Malaysian PM has Great IT Expectations

Spencer Reiss on a Southeast Asian cross between Silicon Valley and Multimedia Gulch

No one accuses Malaysia Prime Minister Mahathir bin Mohamad of thinking small. First he transformed a sleepy backwater of rubber trees and palm oil estates into one of the world's hottest economies. Now he wants to make it one of the most wired as well, with a 250-square-mile cross between Silicon Valley and Multimedia Gulch carved into the rolling hills outside Kuala Lumpur.

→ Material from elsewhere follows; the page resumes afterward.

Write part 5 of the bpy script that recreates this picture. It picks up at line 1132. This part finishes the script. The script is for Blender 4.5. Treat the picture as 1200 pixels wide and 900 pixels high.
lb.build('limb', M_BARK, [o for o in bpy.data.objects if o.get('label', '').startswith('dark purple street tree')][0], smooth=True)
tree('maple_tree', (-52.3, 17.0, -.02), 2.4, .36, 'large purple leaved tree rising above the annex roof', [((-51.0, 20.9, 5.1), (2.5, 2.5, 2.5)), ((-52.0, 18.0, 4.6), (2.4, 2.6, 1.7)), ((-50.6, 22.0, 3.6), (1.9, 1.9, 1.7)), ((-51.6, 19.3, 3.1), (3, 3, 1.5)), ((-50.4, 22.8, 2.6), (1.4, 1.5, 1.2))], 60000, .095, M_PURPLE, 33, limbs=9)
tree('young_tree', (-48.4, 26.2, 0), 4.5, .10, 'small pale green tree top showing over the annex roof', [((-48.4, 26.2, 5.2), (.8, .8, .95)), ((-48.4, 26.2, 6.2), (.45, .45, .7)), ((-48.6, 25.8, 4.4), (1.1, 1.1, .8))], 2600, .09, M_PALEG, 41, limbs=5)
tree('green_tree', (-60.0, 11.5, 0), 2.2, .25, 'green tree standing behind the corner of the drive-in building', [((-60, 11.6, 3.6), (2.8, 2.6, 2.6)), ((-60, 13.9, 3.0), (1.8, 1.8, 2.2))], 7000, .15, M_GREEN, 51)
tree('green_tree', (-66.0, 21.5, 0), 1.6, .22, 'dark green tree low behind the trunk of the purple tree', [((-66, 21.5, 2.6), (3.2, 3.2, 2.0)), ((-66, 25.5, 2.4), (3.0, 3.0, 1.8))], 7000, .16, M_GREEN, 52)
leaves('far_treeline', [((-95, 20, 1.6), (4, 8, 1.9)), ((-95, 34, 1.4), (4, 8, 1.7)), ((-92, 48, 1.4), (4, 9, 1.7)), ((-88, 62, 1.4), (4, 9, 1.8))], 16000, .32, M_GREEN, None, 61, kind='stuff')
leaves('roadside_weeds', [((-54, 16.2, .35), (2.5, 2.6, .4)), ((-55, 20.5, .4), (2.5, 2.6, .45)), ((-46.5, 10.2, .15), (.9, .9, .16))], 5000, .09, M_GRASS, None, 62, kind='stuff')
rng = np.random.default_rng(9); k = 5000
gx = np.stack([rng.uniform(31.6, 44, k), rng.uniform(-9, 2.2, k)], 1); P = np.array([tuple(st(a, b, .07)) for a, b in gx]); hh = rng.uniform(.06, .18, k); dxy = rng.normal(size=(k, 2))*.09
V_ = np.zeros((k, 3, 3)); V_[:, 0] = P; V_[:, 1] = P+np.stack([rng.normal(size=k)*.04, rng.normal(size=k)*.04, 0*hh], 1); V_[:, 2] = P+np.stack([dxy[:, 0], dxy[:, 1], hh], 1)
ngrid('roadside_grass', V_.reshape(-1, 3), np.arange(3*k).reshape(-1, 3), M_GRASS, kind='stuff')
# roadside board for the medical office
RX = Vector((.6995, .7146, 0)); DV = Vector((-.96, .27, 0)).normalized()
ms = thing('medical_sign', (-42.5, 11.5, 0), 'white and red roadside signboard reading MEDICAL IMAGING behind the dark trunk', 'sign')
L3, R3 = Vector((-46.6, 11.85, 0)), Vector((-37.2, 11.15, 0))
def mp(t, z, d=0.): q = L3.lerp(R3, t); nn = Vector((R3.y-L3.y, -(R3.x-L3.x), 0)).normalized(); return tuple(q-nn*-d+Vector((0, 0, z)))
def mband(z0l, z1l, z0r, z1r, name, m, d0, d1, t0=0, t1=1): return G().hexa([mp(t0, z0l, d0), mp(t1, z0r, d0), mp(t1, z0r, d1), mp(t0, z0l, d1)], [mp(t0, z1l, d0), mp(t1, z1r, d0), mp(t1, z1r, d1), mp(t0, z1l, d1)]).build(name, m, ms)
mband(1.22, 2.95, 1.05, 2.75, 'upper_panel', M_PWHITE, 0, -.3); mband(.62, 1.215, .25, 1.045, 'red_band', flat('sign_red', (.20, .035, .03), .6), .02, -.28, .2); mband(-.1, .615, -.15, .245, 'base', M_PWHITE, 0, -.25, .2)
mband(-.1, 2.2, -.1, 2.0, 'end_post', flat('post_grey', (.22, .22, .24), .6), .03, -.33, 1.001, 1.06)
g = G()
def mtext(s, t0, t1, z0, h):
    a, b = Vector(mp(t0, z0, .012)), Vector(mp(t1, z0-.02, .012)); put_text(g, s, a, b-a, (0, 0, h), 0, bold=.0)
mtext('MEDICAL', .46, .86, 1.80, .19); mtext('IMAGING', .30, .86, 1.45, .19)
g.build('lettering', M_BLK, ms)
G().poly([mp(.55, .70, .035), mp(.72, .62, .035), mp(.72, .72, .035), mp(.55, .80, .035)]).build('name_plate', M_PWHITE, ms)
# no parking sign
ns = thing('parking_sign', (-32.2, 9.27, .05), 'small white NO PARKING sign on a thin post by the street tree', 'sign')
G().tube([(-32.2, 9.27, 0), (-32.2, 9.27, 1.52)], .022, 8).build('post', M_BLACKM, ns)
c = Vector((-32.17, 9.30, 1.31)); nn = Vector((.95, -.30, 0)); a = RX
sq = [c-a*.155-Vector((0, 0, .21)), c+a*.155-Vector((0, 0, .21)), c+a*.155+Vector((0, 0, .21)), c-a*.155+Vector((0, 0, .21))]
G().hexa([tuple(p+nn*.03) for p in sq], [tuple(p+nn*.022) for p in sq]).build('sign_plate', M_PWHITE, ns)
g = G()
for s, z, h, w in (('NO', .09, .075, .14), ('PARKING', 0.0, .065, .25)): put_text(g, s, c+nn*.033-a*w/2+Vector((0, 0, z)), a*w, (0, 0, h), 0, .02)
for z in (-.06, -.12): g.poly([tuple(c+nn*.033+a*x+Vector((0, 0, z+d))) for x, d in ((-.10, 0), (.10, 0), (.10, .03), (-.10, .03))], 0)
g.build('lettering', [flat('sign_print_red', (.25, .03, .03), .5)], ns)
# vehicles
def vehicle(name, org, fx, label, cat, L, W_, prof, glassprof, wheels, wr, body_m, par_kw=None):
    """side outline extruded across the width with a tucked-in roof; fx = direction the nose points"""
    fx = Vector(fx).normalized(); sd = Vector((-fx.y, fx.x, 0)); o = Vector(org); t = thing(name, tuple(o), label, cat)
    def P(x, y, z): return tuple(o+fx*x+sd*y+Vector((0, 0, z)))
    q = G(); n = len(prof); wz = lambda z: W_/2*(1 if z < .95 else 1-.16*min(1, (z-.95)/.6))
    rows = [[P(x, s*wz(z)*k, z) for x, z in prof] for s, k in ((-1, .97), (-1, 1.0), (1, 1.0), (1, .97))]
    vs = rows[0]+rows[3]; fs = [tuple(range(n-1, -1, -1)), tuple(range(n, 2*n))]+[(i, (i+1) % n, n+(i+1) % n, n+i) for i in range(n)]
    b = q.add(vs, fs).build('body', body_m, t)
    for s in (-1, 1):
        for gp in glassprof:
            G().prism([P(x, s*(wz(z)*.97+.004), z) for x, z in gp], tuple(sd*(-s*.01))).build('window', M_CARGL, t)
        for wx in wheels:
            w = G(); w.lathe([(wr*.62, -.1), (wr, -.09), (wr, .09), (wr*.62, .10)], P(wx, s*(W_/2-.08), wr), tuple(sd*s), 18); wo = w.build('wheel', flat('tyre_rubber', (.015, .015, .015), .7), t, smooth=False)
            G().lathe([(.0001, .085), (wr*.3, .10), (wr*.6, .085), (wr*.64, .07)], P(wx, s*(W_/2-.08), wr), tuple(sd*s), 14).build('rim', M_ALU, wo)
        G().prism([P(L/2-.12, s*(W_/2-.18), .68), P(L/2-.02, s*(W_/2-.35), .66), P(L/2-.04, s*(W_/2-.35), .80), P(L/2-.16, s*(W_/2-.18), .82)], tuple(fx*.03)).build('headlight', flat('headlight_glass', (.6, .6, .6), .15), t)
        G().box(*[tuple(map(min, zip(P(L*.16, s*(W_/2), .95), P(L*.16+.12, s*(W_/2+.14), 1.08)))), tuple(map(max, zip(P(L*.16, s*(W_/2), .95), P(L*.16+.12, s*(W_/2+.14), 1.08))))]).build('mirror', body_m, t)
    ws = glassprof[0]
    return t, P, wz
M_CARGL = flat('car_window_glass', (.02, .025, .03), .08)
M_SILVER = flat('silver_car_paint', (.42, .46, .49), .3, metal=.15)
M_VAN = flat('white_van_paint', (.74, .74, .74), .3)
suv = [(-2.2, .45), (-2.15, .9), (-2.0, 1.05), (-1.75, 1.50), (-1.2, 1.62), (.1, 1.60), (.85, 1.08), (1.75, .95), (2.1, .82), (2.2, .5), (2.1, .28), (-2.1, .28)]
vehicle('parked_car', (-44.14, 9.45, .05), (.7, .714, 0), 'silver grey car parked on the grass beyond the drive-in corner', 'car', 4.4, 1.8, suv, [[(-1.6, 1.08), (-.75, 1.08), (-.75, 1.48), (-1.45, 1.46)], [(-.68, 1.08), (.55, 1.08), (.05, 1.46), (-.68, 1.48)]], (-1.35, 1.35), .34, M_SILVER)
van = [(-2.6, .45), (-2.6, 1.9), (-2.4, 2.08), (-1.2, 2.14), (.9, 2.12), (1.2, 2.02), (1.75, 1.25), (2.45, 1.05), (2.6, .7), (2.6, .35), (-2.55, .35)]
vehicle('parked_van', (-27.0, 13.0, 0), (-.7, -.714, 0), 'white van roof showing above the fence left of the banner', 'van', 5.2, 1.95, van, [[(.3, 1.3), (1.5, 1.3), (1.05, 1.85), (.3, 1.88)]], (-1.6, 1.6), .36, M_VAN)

Mahathir's Multimedia Super Corridor plan - or MSC, in brisk Mahathirese - calls for the construction of both an IT City for 100,000 inhabitants, and Putrajaya, an "intelligent" seat of national government (goal: the world's first paperless bureaucracy by 2000). Built-in 5-Gbps fiber-optic cabling will keep everyone wired. Buffeting the MSC on both sides will be two other "megaprojects": the world's tallest buildings - the twin 1,480-foot Petronas Towers - and Asia's largest international airport.

Estimated cost: US$20 to $40 billion. Expected completion date: 2020. Grandiose plans, but Mahathir, a spry 71-year-old, usually gets what he wants.